*Direction*. Show all lines from the listing below that contain "objects".

========

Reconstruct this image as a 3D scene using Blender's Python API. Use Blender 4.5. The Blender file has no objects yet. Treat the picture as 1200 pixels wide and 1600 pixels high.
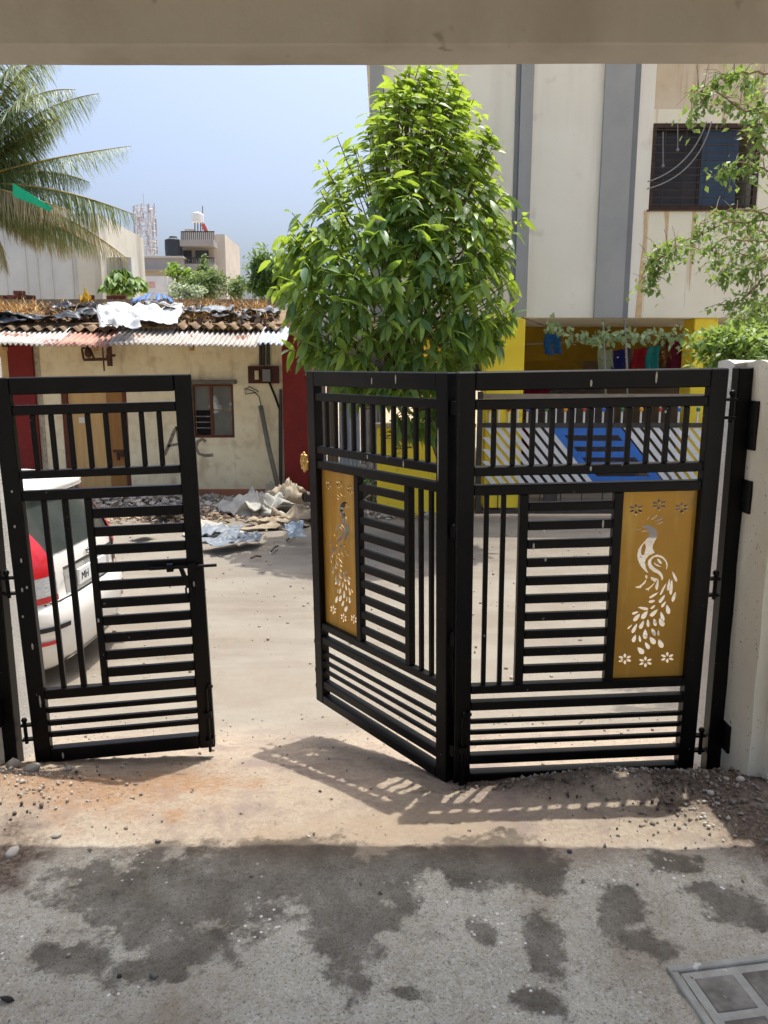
import bpy, bmesh, math, random
import numpy as np
from mathutils import Vector, Matrix, Quaternion
random.seed(7); rng = np.random.default_rng(11)
S = bpy.context.scene
COL = S.collection
R = math.radians
# ------------------------------------------------------------------ camera, sky, sun, exposure
H = 1.85; F = 1200.0; PITCH = math.atan(221/1200)
cam = bpy.data.cameras.new('camera'); cam_o = bpy.data.objects.new('camera', cam); COL.objects.link(cam_o)
cam.sensor_fit = 'VERTICAL'; cam.sensor_height = 36; cam.sensor_width = 27; cam.lens = 27.0
cam.clip_start = .05; cam.clip_end = 2000
cam_o.location = (0, 0, H); cam_o.rotation_euler = (math.pi/2-PITCH, 0, 0)
S.camera = cam_o
SUN = Vector((.139, .239, 1)).normalized()
w = bpy.data.worlds.new('World'); S.world = w; w.use_nodes = True
nt = w.node_tree; bg = nt.nodes['Background']
sky = nt.nodes.new('ShaderNodeTexSky'); sky.sky_type = 'NISHITA'; sky.sun_disc = False
sky.sun_elevation = math.asin(SUN.z); sky.sun_rotation = math.atan2(SUN.x, SUN.y)
sky.air_density = 1.0; sky.dust_density = 8.6; sky.ozone_density = 5.5; sky.altitude = 0
hz = nt.nodes.new('ShaderNodeHueSaturation'); hz.inputs['Saturation'].default_value = 1.0
nt.links.new(sky.outputs[0], hz.inputs['Color']); nt.links.new(hz.outputs[0], bg.inputs[0]); bg.inputs[1].default_value = .15
sl = bpy.data.lights.new('sun', 'SUN'); sl.energy = 2.5; sl.angle = R(.5); sl.color = (1, .975, .92)
so = bpy.data.objects.new('sun', sl); COL.objects.link(so); so.rotation_euler = SUN.to_track_quat('Z', 'Y').to_euler()
S.view_settings.view_transform = 'Standard'; S.view_settings.look = 'None'
S.view_settings.exposure = 0.95; S.view_settings.gamma = 1; S.view_settings.use_curve_mapping = False
S.render.engine = 'CYCLES'
S.cycles.max_bounces = 8; S.cycles.diffuse_bounces = 5; S.cycles.transparent_max_bounces = 8

# ------------------------------------------------------------------ helpers
cp, sp = math.cos(PITCH), math.sin(PITCH)
def at(px, py, Y):
    """world point at distance Y that the photograph shows at (px, py)"""
    u = (px-600)/F; v = (800-py)/F
    t = Y/(cp+v*sp)
    return Vector((u*t, Y, H+(-sp+v*cp)*t))
def onz(px, py, z):
    u = (px-600)/F; v = (800-py)/F
    t = (z-H)/(-sp+v*cp)
    return Vector((u*t, (cp+v*sp)*t, z))
def C(r, g, b, k=1.0):
    f = lambda c: ((c/255+.055)/1.055)**2.4 if c > 10 else c/255/12.92
    return (f(r)*k, f(g)*k, f(b)*k, 1)

def lerp_noise(nt, vec, scale, detail=6, rough=.6, dist=0.0):
    n = nt.nodes.new('ShaderNodeTexNoise'); n.inputs['Scale'].default_value = scale
    n.inputs['Detail'].default_value = detail; n.inputs['Roughness'].default_value = rough
    n.inputs['Distortion'].default_value = dist
    nt.links.new(vec, n.inputs['Vector']); return n.outputs['Fac']
def ramp(nt, fac, a, b, ca=(0,0,0,1), cb=(1,1,1,1)):
    r = nt.nodes.new('ShaderNodeValToRGB'); r.color_ramp.elements[0].position = a; r.color_ramp.elements[1].position = b
    r.color_ramp.elements[0].color = ca; r.color_ramp.elements[1].color = cb
    nt.links.new(fac, r.inputs[0]); return r.outputs[0]
def mixc(nt, fac, a, b, mode='MIX'):
    m = nt.nodes.new('ShaderNodeMix'); m.data_type = 'RGBA'; m.blend_type = mode
    for k, x in ((0, fac), (6, a), (7, b)):
        if isinstance(x, (int, float, tuple, list)): m.inputs[k].default_value = x
        else: nt.links.new(x, m.inputs[k])
    return m.outputs[2]
def scaled(nt, vec, s):
    m = nt.nodes.new('ShaderNodeMapping'); m.inputs['Scale'].default_value = s; nt.links.new(vec, m.inputs[0]); return m.outputs[0]
def setbump(nt, bsdf, h, strength, dist=.01):
    b = nt.nodes.new('ShaderNodeBump'); b.inputs['Strength'].default_value = strength; b.inputs['Distance'].default_value = dist
    nt.links.new(h, b.inputs['Height']); nt.links.new(b.outputs[0], bsdf.inputs['Normal'])
MATS = {}
def M(name, c1, c2=None, scale=4, lo=.35, hi=.7, rough=.8, bump=.0, bscale=60, metal=0, spec=.3, streak=None, sscale=(8, 8, .4), sl=(.5, .75),
      spots=None, spscale=25, spl=(.62, .7), stretch=(1, 1, 1), translucent=0, alpha=1, rand=0, ior=None):
    m = bpy.data.materials.new(name); m.use_nodes = True; nt = m.node_tree; b = nt.nodes['Principled BSDF']
    tc = nt.nodes.new('ShaderNodeTexCoord'); v = tc.outputs['Object']
    if stretch != (1, 1, 1): v = scaled(nt, v, stretch)
    col = c1
    if c2 is not None:
        f = lerp_noise(nt, v, scale); f = ramp(nt, f, lo, hi); col = mixc(nt, f, c1, c2)
    if streak is not None:
        f = lerp_noise(nt, scaled(nt, tc.outputs['Object'], sscale), 1.0, 5, .6); f = ramp(nt, f, *sl)
        col = mixc(nt, f, col, streak)
    if spots is not None:
        f = lerp_noise(nt, v, spscale, 3, .55); f = ramp(nt, f, *spl); col = mixc(nt, f, col, spots)
    if rand:
        oi = nt.nodes.new('ShaderNodeObjectInfo'); hs = nt.nodes.new('ShaderNodeHueSaturation')
        mr = nt.nodes.new('ShaderNodeMapRange'); mr.inputs[3].default_value = 1-rand; mr.inputs[4].default_value = 1+rand
        nt.links.new(oi.outputs['Random'], mr.inputs[0]); nt.links.new(mr.outputs[0], hs.inputs['Value'])
        if isinstance(col, tuple): hs.inputs['Color'].default_value = col
        else: nt.links.new(col, hs.inputs['Color'])
        col = hs.outputs[0]
    if isinstance(col, tuple): b.inputs['Base Color'].default_value = col
    else: nt.links.new(col, b.inputs['Base Color'])
    b.inputs['Roughness'].default_value = rough; b.inputs['Metallic'].default_value = metal
    b.inputs['Specular IOR Level'].default_value = spec
    if bump: setbump(nt, b, lerp_noise(nt, v, bscale, 5, .65), bump)
    if translucent:
        t = nt.nodes.new('ShaderNodeBsdfTranslucent'); mx = nt.nodes.new('ShaderNodeMixShader'); mx.inputs[0].default_value = translucent
        if isinstance(col, tuple): t.inputs[0].default_value = col
        else: nt.links.new(col, t.inputs[0])
        o = nt.nodes['Material Output']; nt.links.new(b.outputs[0], mx.inputs[1]); nt.links.new(t.outputs[0], mx.inputs[2]); nt.links.new(mx.outputs[0], o.inputs[0])
    m.diffuse_color = c1
    MATS[name] = m; return m
def leafmat(name, dark, light, trans, tcol, rough=.45, attr=True):
    """leaf: glossy upper side, light passing through; tint per clump from the 'tint' attribute or object random"""
    m = bpy.data.materials.new(name); m.use_nodes = True; nt = m.node_tree; b = nt.nodes['Principled BSDF']
    if attr:
        a = nt.nodes.new('ShaderNodeAttribute'); a.attribute_name = 'tint'; f = a.outputs['Fac']
    else:
        a = nt.nodes.new('ShaderNodeObjectInfo'); f = a.outputs['Random']
    col = mixc(nt, f, dark, light)
    nt.links.new(col, b.inputs['Base Color']); b.inputs['Roughness'].default_value = rough; b.inputs['Specular IOR Level'].default_value = .4
    t = nt.nodes.new('ShaderNodeBsdfTranslucent'); tc = mixc(nt, .75, col, tcol); nt.links.new(tc, t.inputs[0])
    mx = nt.nodes.new('ShaderNodeMixShader'); mx.inputs[0].default_value = trans
    o = nt.nodes['Material Output']; nt.links.new(b.outputs[0], mx.inputs[1]); nt.links.new(t.outputs[0], mx.inputs[2]); nt.links.new(mx.outputs[0], o.inputs[0])
    return m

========

*Completed exercise*.
Reconstruct this image as a 3D scene using Blender's Python API. Use Blender 4.5. The Blender file has no objects yet. Treat the picture as 1200 pixels wide and 1600 pixels high.
cam = bpy.data.cameras.new('camera'); cam_o = bpy.data.objects.new('camera', cam); COL.objects.link(cam_o)
so = bpy.data.objects.new('sun', sl); COL.objects.link(so); so.rotation_euler = SUN.to_track_quat('Z', 'Y').to_euler()